Despite Trump’s Criticism Of NATO, Poland Seeks A Permanent U.S. Military Base In The Country

Poland’s President Andrzej Duda visited Washington, D.C. on Tuesday, September 18th, 2018 and met with President Donald Trump. This visit might have been like any other official visit by a head of state to the White House, but its political impact was highlighted by the Polish President’s request to the United States President for a permanent American military presence in the Central European country. Pledging up to $2 billion USD to fund the initiative, Duda has gone as far as to consider naming the military base Fort Trump. As Trump often criticizes his NATO allies for “not paying their fair share,” Poland is one of the few member countries to spend the expected 2 percent of its GDP on defense.

As debates rage over the future of the military alliance, with Trump railing against other alliance members, particularly Germany, the question is: Will this offer by Poland persuade Trump to maintain an interest and commitment to the alliance at the expense of wider European security interests and the risk of furthering tensions between Moscow and Washington? Speaking to Politico, retired U.S. Lieutenant General and commander of the United States Army in Europe from 2014 to 2017 Ben Hodges said that establishing a permanent U.S. military presence in Poland would undermine the cohesion of the Western military alliance. He argues that the current defense model of rotational forces offers a credible and sufficient deterrence against potential Russian aggression in the region. He also says that having a permanent U.S. presence in Poland will only stir up Moscow’s fears yet further.
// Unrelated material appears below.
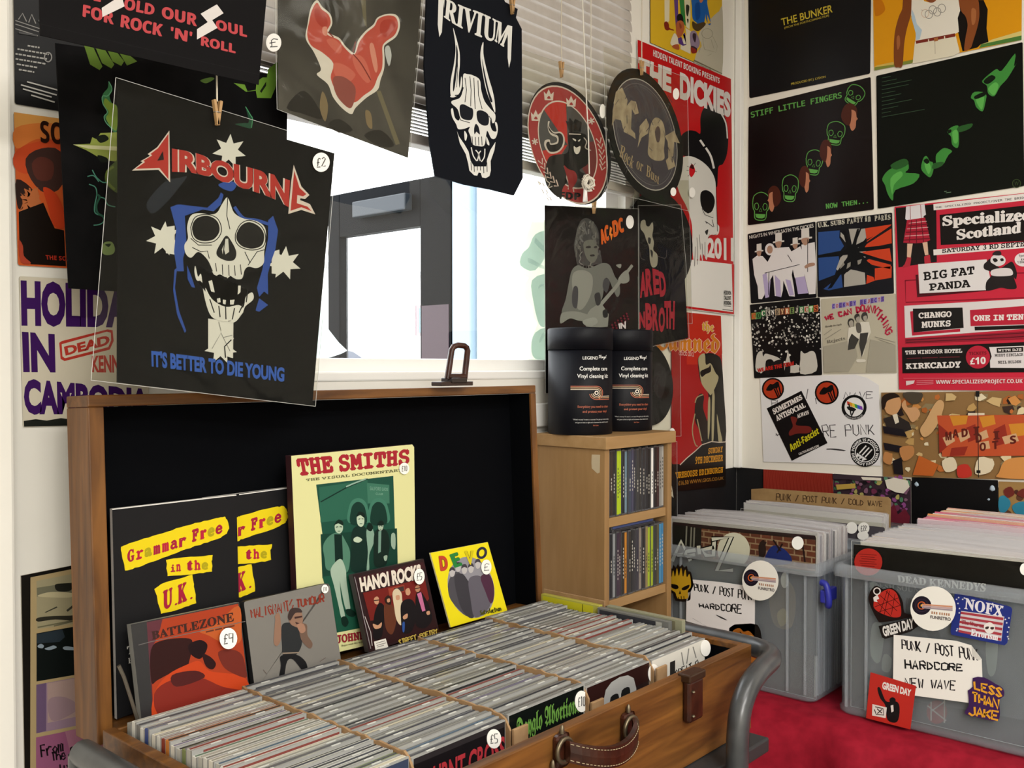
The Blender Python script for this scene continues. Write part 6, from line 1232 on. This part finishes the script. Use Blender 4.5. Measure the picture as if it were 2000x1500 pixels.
for ch, q, c in (('D', '1112 830 1164 828 1174 918 1124 924', 'B8402A'), ('E', '1178 822 1228 806 1260 888 1210 904', '2A7A3A'), ('V', '1268 800 1328 796 1318 882 1296 886', 'C8B81A')): S.t(ch, q, '2A2A1A', 'sans', .06).t(ch, q, c, 'sans', .03)
S.ring(1376, 812, 24, 30, 15, '2A2A3E', 20)
S.hand('Satisfaction', '1366 1164 1490 1136 1494 1164 1370 1190', '4A4A1A', 5, .3, 1, 2)
j = S.out('single_sleeve', 'bright yellow card sleeve with circular band photo, tilted in the lid', 'record sleeve', DL)
price(j, PD_, W4, 1406, 898, 31, '£', 46, .0021)
# ------------------------------------------------------------------ front covers of the disc rows
def proj(P):
    v = Vector(P)-EYE; d = v.dot(FWD); return (1000+F*v.dot(RGT)/d, 750-F*v.dot(UPV)/d)
FRONT = []
def cover(ci, col, draw, label, sticker=None):
    cx, cds = ROWS[ci]; o = cds[0]; y = o.location.y; z0 = o.location.z; w = .142
    old = o; pl = PY(y-.0004)
    P = [proj((cx-w/2+.002, y-.0004, z0+.1235)), proj((cx+w/2-.002, y-.0004, z0+.1235)), proj((cx+w/2-.002, y-.0004, z0+.002)), proj((cx-w/2+.002, y-.0004, z0+.002))]
    S = Sheet(pl, V0, P, col, .0003, None, 0, .25); S.q = P; draw(S)
    o['label'] = label
    WORLDLOC[o.name] = Vector(o.location); S.build('cover', o)
    if sticker: price(o, pl, V0, *sticker[:3], sticker[4] if len(sticker) > 4 else '', sticker[3], .0009)
def qd(S, u0, v0, u1, v1):          # sub-quad of the cover, v down
    q = S.q; f = lambda u, v: lerp(lerp(q[0], q[1], u), lerp(q[3], q[2], u), v)
    return [f(u0, v0), f(u1, v0), f(u1, v1), f(u0, v1)]
def d0(S): S.f(qd(S, 0, 0, 1, .3), '3A4258').f(qd(S, .6, .1, .9, .3), '5A6478')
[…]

Meanwhile, Heather Conley of the Center for Strategic and International Studies (CSIS) and Jorge Benitez of the Atlantic Council spoke to Deutsche Welle about the issue.  Conley says that in order for the plan to be carried out, it would have to be brought to the attention of the United States Department of Defense. She also notes that such a decision would have to be made in consultation with NATO. Benitez tells DW that going forward with the plan would be completely conflicting with Trump’s desire to reduce dependence on American forces for defense and to shift more of the burden towards the U.S.’ European partners.

Should Poland and the United States decide to move forward with this initiative, it could seriously worsen not only Washington’s relations with Moscow, but also its ties with its other European allies. In a region already transfixed on Ukraine, further escalation of tensions between Russia and the West will only make Europe’s security framework less stable. In order to reassure both Russia and European allies, who are nervous about aggravating Russia, especially when it comes to such matters as the Nord Stream 2 pipeline, the United States and Poland must maintain clear communication with European nations.

The rationale and strategic calculus behind Poland’s decision to pursue a permanent American military presence in the country and seek closer relations with Moscow are explained by both Poland’s history and its current situation vis-à-vis the European Union. A nation historically conquered and partitioned by its more powerful neighbors – Austria, Prussia, and Russia in the 18th century and Germany and the Soviet Union in the 20th – the country is particularly sensitive to such issues as territorial integrity and sovereignty. With a long history of bitterness with its Russian neighbor, it is not surprising that Poland is nervous about Russian military activities in Ukraine and the wider Central and Eastern European region, as well as the highly militarized Russian exclave of Kaliningrad Oblast on Poland’s doorstep. By having the troops of the most powerful member of the alliance placed in the country, Warsaw hopes that it would act as a deterrent against any future Russian aggression.

While Poland is conscious of the Russian security threat, it is also embroiled in a feud with Brussels. Poland has been criticized by European Union leaders for its attacks on the judiciary and failure to take in its quota of migrants, refugees, and asylum seekers. Like its ally Hungary, Poland has been accused of governing “illiberal democracies” and violating EU values. Both Poland’s Law and Justice Party and Hungary’s Fidesz Party have gained the consternation of EU leaders, especially France’s Emmanuel Macron and Germany’s Angela Merkel. Trump—no friend of the European Union—has largely remained silent on this issue, and it is perhaps this silence that has emboldened these Central European leaders. It is likely that Poland seeks closer ties with the United States in order to gain leverage over Brussels.

As the war in Ukraine drags on, any further escalation in tensions along the Russia-NATO border is unlikely to bring any fruitful results in securing a more peaceful and stable Europe. Though Poland is compelled by security reasons and the United States by domestic politics—i.e., Donald Trump’s efforts to appear tough on Russia—each nation must remain vigilant of the potential wider geopolitical fallout should they pursue the military base. As the world commemorates the armistice that ended World War I this November, it should remember that one seemingly insignificant event could spark a continent-wide or even global conflict.